Esta marea genera, además, un prolífico debate sobre lo acontecido y su significación política y ética que lleva años. Años de creación de películas y obras de teatro, de ensayos y relatos, de un intenso «trabajo de figuración, un esfuerzo por dar marco a un hablar que se deshace» (Sneh, 2012: 309). Años de fundación de museos y transmutación de ex campos en lugares de memoria. Años de polémicas encarnizadas sobre cómo encarar este cambio (¿habrá que re-significar estos espacios o dejarlos como símbolos intocados del espanto?, ¿habrá que explicar el horror o será que, al darle su lugar en una serie racional, corremos el riesgo de naturalizarlo?). Años en los que el Estado posdictatorial, que tras su histórico Juicio a las Juntas retrocediera con las llamadas Leyes de Impunidad y el Indulto, finalmente impulsa juicios públicos por crímenes de lesa humanidad cometidos por el régimen cívico-religioso-militar. Pero la voz del testigo, indispensable en el ámbito de la ley, sigue subsumida a ese lugar, que no es el único para asimilar lo que nos pasó y nos sigue pasando. Para el tribunal es indispensable un lenguaje binario que distinga culpables de víctimas, pero el testigo, además, puede crear tramas no condicionadas por ese ritual o por esas categorías. Es evidente que no bastan, que es imperioso detectar qué vínculos de poder nos constituyen como sociedades y cómo es que la violencia estatal sigue arrasando (asuntos que se dirimen fuera de las audiencias judiciales). Si bien los juicios constituyen un pilar insustituible para que la res-pública sea viable tras un exterminio, el relato de los sobrevivientes –entre otros– es indispensable para identificar los mecanismos en los que seguimos atrapados e involucrados. Por eso coincido con Alejandro Kaufman cuando afirma: «El horror y la ruptura de los lazos de responsabilidad y deuda con el otro que produce requieren una conceptualización cultural profunda» (2005: 53).

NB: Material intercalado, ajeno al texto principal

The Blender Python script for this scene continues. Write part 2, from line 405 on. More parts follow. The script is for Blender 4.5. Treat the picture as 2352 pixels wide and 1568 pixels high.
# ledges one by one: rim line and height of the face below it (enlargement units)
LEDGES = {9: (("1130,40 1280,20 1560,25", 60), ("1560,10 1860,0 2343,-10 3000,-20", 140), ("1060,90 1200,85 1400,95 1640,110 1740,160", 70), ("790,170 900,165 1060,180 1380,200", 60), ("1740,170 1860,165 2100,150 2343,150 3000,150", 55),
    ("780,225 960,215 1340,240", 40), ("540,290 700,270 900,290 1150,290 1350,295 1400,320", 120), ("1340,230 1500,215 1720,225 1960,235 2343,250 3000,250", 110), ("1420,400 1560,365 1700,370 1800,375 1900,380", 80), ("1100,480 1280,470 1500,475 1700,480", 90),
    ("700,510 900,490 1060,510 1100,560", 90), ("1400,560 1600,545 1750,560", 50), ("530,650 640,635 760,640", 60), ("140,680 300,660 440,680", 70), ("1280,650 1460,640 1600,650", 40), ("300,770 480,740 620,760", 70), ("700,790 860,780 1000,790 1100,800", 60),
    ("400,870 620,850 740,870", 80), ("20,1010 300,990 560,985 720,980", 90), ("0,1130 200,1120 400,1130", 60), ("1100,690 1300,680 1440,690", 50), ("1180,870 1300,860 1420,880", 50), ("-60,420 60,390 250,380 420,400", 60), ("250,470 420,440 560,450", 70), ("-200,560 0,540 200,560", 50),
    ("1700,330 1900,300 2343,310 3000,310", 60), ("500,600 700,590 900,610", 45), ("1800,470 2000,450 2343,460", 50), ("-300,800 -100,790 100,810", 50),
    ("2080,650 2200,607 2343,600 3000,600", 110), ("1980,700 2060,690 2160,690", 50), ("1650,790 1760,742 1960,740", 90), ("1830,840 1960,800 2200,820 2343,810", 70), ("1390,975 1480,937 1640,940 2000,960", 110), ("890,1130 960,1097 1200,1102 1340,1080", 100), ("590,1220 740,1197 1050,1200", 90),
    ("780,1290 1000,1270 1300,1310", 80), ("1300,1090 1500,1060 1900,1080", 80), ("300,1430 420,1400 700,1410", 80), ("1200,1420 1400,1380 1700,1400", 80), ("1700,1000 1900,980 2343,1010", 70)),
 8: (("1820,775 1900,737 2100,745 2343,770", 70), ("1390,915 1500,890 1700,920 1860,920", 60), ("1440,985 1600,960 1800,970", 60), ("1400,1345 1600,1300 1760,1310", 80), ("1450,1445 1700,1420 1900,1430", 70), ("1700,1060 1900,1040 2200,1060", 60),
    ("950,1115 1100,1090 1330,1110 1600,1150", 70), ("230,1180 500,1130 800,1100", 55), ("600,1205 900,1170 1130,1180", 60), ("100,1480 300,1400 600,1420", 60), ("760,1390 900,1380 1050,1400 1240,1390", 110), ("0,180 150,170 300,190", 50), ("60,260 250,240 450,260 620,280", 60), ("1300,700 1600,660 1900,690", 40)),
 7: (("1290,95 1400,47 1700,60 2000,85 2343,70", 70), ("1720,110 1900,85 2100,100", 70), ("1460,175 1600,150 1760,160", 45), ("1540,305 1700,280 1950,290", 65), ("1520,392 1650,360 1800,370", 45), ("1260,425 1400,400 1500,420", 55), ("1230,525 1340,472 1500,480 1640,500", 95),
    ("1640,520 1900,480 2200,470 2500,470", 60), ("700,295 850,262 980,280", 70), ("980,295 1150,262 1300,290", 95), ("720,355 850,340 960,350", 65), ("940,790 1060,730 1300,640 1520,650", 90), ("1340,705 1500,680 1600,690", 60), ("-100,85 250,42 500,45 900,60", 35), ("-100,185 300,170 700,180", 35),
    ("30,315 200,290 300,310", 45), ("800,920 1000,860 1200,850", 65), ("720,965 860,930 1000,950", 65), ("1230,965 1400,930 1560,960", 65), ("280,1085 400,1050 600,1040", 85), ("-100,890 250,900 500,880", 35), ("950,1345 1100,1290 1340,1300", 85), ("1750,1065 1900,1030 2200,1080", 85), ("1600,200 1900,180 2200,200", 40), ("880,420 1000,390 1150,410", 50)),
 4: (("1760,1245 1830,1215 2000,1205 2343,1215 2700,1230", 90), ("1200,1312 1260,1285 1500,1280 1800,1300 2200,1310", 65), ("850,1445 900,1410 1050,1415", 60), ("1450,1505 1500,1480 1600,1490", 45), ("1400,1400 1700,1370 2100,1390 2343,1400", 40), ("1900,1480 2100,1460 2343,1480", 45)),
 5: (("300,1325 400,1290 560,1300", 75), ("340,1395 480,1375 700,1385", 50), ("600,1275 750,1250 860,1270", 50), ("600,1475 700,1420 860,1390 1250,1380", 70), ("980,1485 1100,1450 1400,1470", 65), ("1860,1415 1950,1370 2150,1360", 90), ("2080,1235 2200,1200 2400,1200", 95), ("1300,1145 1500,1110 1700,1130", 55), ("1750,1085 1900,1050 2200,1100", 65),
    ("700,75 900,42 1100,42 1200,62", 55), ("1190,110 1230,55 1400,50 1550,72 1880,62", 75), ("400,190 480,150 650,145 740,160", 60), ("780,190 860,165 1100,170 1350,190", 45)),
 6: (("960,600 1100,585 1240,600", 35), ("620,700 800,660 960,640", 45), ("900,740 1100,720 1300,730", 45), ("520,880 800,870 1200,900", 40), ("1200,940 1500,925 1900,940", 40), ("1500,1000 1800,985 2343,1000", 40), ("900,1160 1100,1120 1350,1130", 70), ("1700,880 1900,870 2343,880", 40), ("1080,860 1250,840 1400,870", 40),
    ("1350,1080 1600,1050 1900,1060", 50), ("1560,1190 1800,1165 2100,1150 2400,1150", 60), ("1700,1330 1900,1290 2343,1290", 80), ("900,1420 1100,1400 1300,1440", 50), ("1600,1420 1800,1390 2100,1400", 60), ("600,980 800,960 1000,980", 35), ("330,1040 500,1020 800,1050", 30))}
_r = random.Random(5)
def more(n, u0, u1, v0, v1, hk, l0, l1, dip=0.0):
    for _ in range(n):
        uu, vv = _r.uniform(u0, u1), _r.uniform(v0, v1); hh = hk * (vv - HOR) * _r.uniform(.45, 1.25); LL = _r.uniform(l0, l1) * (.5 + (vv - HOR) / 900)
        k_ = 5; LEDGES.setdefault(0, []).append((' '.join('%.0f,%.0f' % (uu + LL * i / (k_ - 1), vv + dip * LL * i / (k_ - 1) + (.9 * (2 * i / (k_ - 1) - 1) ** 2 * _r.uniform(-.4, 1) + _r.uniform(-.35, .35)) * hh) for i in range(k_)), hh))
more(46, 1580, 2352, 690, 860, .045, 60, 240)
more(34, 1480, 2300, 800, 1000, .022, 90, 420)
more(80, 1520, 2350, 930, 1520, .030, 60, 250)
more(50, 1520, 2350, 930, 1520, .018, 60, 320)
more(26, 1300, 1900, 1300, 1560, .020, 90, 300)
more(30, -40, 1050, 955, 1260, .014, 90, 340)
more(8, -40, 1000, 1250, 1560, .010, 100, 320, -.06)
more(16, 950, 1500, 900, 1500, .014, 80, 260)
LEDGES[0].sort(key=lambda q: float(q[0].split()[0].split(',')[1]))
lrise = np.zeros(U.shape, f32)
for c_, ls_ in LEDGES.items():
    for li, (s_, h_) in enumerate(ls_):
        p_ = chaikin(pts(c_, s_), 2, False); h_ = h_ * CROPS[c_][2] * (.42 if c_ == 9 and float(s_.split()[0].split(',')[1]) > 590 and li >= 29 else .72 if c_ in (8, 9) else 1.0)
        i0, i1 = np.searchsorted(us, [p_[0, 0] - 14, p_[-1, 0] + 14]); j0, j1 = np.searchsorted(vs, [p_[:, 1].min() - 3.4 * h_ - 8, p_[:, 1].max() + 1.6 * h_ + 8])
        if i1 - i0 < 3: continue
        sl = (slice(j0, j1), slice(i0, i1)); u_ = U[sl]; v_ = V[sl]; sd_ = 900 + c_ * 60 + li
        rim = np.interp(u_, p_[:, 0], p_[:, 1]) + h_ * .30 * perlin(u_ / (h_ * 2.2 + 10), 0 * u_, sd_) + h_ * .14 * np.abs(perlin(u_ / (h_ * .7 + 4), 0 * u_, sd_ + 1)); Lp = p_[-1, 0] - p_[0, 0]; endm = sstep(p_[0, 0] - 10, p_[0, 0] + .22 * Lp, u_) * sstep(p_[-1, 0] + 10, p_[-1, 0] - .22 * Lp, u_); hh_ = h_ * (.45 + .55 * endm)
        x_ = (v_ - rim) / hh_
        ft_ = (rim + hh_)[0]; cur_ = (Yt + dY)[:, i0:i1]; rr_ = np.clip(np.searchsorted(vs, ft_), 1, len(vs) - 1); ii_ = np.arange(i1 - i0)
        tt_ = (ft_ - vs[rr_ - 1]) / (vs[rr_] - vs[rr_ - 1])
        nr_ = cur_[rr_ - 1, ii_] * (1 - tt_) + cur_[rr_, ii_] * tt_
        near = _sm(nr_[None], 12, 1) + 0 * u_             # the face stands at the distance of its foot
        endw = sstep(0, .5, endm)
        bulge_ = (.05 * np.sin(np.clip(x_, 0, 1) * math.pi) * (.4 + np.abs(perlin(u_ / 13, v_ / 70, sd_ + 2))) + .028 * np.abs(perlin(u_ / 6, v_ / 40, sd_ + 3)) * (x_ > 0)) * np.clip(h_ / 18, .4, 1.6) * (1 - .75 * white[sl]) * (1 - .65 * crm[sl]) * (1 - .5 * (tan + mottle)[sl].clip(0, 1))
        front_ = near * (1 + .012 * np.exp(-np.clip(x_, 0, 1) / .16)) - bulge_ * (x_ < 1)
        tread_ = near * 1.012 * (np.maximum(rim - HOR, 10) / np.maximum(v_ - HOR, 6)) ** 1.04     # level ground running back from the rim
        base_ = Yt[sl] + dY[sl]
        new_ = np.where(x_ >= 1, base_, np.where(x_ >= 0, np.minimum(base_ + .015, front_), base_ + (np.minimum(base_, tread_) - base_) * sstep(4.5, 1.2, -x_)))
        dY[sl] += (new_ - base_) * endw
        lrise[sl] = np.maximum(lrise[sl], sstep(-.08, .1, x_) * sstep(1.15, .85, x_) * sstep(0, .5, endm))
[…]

Esta conceptualización conlleva un cambio cultural que ha sedimentado, en cierta medida, en algunas sociedades del Cono Sur, con distinto alcance en cada país, pero la presión por acabar con este proceso es feroz. En la Argentina el gobierno actual ignora todo reclamo3; en Chile resurgen luchas estudiantiles y sociales pero retroceden los escasos juicios por crímenes de lesa humanidad. En Uruguay aún no se instrumentan políticas que realmente impulsen este tipo de juicios4.

Más allá del aspecto legal, hoy resurge un autoritarismo con traje republicano pero abocado a la devastación de lo que se logró construir durante las posdictaduras. Y nos corresponde a todos pensar esta trama: nadie puede considerarse ajeno porque, para que los dispositivos del terror pervivan bajo otras formas, hace falta que se naturalice la exclusión, que se la acepte como condición capaz de garantizar la propia sobrevivencia. ¿Cómo es que tantos pudieron aceptar que se borrara a un sector de la ciudadanía y que, a continuación, se negara ese borramiento? ¿Hay alguna relación entre este consentimiento, como lo llama Kaufman, y el reciente auge de votos que sustentan el propósito de crear nuevas figuras del homo sacer, ese ser matable cuya muerte no equivale siquiera a un sacrificio? Estos interrogantes, planteados por sobre todo por Agamben, resuenan con fuerza en nuestra región, donde los campos convivían con la existencia cotidiana: los centros clandestinos estaban, a menudo, en las ciudades, como la cárcel «Libertad» en Uruguay, Londres 38 en Chile y la Escuela de Mecánica de la Armada en Argentina, y los secuestros se hacían a la luz del día. Si bien la resistencia setentista, el terror estatal y las posdictaduras son distintos en cada nación, mi énfasis está puesto en estos vasos comunicantes. Considero esencial difundir el relato de quien sobrevivió los campos, de quien puede dar cuenta microscópica de cómo los Estados saturninos devoran a sus hijos. Por eso mismo, ante la pregunta sobre si estos testimonios constituyen un aporte particular a la cultura de la memoria, mi respuesta es afirmativa. Este libro viene a mostrar en qué consiste esta contribución.